Altabef and Graham are at Rochester as participants in a new Research Experience for Undergraduates, or REU, program called Computational Methods for Understanding Music, Media, and Minds. REUs are designed at universities and funded by the National Science Foundation as part of a federal effort to make research accessible to undergraduate students from as many backgrounds as possible. Ten undergraduates are participating in this REU this summer, seven of whom are from other universities.

Computational Methods for Understanding Music, Media, and Minds, offered through the Goergen Institute for Data Science and the Kearns Center for Leadership and Diversity, capitalizes on some of the University’s core strengths—in music and data science research as well as in multidisciplinary research opportunities for undergraduates. Altabef and Graham, for example, are benefiting from working alongside two mentors from different, but related, disciplines. Darren Mueller is an assistant professor of musicology at the University’s renowned Eastman School of Music and an expert on cultural aspects of music. Stephen Roessner, a Grammy Award–winning lecturer in audio and music engineering, is an expert in recording techniques and analyzing sound quality.

bar chart shows the signal-to-noise ration in various recordings of Miles Davis's "So What." 1959 mono lp = 15.7. 1959 stereo LP = 14. 1987 cassette = 30.4. 1997 CD = 31.9. 2009 CD = 31. 2010 LP = 14.0. 2012 iTunes = 29.1. 2013 CD = 26.4.
Chart shows signal-to-noise ratios of “So What” recordings, from data gathered by Jake Altabef and Graham Palmer. The data show a significantly lower ratio of the signal (sound you want to hear) to noise (background sounds) heard on LP’s compared to newer mediums – a direct result of recording with an analog system rather than digitally. Surprisingly, the signal-to-noise ratio measured in the cassette recording was not significantly worse than any of the CD recordings despite an audible tape hiss. In contrast, the newest CD’s have a lower signal-to-noise ratio, perhaps due to the increase in power to the bass frequencies, which may have raised the sound floor as well. (University illustration / Sarah Kirchoff)

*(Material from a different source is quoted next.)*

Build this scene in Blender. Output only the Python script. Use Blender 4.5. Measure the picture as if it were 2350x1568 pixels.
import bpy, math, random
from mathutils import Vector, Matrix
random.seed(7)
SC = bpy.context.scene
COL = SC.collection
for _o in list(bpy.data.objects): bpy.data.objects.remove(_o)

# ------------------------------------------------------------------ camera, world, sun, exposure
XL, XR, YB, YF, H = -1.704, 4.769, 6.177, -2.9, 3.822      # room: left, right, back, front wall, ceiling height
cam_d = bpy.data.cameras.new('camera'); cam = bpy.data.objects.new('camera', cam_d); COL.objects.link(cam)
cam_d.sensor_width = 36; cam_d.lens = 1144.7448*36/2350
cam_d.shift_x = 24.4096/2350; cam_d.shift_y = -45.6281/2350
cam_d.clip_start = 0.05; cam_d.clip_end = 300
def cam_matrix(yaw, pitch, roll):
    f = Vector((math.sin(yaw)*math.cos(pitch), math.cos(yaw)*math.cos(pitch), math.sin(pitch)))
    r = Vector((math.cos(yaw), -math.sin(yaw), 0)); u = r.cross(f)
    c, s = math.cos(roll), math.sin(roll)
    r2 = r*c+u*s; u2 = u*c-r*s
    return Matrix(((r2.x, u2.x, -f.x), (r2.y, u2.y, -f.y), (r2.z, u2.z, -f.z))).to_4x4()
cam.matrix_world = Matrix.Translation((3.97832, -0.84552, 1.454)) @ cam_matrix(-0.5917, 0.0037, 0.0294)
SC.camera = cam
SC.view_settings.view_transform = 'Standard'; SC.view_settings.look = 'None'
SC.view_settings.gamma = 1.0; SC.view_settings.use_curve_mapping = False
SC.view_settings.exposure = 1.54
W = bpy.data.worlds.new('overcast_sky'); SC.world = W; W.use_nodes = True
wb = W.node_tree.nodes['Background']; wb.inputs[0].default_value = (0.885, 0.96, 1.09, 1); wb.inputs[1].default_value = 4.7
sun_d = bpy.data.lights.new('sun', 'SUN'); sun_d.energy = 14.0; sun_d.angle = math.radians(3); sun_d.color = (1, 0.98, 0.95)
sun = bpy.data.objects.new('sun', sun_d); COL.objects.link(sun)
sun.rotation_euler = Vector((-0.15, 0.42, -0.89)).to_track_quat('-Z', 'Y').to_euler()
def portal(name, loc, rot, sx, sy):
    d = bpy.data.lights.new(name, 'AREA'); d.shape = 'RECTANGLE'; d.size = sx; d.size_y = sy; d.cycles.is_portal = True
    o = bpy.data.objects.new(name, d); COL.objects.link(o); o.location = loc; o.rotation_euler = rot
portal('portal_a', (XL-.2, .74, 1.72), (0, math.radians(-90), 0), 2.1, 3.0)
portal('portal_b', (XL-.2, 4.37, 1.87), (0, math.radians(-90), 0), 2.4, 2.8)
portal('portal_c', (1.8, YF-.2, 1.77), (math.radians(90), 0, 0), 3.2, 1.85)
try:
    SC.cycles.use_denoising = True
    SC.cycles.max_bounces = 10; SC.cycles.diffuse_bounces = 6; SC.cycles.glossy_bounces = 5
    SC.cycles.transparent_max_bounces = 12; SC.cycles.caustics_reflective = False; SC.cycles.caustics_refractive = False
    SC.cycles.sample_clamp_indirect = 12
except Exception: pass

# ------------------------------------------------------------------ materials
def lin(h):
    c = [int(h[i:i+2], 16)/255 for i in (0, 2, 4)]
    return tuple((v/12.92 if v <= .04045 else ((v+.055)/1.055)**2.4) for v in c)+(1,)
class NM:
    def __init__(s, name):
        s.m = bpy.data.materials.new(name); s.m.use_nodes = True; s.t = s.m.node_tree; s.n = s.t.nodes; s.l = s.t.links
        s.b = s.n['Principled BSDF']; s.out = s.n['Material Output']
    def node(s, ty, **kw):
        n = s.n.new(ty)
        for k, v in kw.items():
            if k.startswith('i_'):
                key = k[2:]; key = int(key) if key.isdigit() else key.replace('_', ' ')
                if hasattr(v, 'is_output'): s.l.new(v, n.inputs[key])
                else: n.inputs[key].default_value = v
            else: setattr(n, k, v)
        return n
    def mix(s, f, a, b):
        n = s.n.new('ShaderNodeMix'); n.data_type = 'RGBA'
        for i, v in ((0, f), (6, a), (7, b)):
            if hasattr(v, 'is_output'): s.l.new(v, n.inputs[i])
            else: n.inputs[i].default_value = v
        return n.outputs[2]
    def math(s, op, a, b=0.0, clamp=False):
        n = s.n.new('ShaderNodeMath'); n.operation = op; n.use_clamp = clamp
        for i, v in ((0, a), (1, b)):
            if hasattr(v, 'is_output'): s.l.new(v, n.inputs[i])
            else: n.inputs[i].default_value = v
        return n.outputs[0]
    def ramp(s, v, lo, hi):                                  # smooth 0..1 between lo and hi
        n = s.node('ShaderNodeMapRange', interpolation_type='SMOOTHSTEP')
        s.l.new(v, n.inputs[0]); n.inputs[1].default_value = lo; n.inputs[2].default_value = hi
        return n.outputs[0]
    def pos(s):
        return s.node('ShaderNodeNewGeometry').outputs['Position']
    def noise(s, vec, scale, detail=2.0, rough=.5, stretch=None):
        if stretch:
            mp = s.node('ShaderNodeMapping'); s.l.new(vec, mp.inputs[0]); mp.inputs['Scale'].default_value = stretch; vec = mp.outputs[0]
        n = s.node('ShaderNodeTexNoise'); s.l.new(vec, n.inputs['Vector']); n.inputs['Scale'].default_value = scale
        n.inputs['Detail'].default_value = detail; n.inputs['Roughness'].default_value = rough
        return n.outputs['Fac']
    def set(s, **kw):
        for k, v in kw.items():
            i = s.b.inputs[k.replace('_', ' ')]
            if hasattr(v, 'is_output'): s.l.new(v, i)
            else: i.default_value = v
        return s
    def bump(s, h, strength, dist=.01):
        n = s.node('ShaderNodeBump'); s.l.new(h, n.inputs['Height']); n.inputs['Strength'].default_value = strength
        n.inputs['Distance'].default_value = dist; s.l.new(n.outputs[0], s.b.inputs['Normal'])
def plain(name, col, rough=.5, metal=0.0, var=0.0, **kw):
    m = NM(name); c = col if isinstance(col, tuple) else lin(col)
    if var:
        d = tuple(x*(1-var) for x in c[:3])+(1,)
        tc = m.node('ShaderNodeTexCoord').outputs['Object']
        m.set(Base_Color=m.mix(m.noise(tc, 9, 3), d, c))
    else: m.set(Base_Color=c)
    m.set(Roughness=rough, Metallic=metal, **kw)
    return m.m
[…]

This particular project was suggested by Mueller, who is interested in examining what happens during transitions in musical technologies. By looking at the same material across the decades, he says, it is possible to trace the different interests, or “investments,” at play. The vested interests include those of record companies, which adopted new formats to try to reach as many consumers as possible. Meanwhile, consumers’ buying preferences revealed what they were—or were not—willing to accept in terms of sound quality. Finally, the interplay between these interests, in turn, could affect the music itself.

“When the cassette came out, for example, it became very popular because it was mobile. You could put it in your car, you could walk around with it,” Mueller says. “People realized they could sacrifice a little in fidelity because they wanted that portability.”

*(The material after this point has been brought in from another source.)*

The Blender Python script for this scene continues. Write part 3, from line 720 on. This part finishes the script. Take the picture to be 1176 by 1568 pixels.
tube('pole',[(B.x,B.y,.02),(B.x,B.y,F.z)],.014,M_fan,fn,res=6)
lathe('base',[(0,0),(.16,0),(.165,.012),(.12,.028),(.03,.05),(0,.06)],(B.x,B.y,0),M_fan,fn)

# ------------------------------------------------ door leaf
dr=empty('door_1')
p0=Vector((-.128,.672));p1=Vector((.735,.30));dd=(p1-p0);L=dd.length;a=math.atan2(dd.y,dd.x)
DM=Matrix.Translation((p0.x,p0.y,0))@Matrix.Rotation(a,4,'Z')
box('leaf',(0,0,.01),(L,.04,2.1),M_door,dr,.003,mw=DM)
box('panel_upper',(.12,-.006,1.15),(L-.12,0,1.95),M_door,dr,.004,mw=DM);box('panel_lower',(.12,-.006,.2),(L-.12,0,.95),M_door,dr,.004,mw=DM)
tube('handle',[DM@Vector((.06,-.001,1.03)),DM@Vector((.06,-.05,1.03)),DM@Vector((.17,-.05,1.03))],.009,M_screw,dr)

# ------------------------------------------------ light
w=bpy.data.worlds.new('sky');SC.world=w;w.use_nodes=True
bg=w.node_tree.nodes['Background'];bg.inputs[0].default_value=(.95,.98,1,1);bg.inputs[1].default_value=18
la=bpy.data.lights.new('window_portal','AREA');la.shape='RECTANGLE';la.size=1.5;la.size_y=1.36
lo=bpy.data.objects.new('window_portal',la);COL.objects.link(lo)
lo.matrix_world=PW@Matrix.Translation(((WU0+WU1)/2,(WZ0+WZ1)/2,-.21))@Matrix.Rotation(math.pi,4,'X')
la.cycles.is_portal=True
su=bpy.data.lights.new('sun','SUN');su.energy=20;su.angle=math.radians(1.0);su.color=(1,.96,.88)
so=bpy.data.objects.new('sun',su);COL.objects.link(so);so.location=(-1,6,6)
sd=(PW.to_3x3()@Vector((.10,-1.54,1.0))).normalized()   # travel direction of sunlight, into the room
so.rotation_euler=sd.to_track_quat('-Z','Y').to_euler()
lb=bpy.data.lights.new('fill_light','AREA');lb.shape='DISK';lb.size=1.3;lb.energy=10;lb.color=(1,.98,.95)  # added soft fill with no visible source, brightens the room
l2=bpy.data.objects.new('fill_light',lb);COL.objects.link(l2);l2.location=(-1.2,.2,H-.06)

Debates about the relative fidelity of music recordings are nothing new, Mueller adds. Signal-to-noise ratio, for example, has preoccupied recording engineers and music lovers since the dawn of vinyl.

“It’s not a new idea. We’re just applying new tools,” Mueller says. And that’s another interesting facet about projects like this one.

“What can data tell us that maybe our own ears can or can’t?” he asks. “Data is a type of computer-generated listening that may or may not be the same as our own listening. How can I expand my own listening by using computational tools?”

One challenge for the students is finding a point in a recording when there’s no music, so that whatever background noise is present can be isolated. “You have to listen to a song over and over again to find that one moment of silence,” Altabef says. “On LPs it’s easy because there’s ‘hiss’ before the music starts. But when you get to CDs, it’s a lot harder.”

At least Altabef and Graham are spending their time with a classic Miles Davis track that continues to resonate across generations.

“I enjoy it,” Graham says. “It has its own feel—kind of laid back, but at the same time, virtuosic.”

“I have never truly listened to jazz, so getting into it is actually really cool,” Altabef says. “It’s very different from popular music. Elegant.”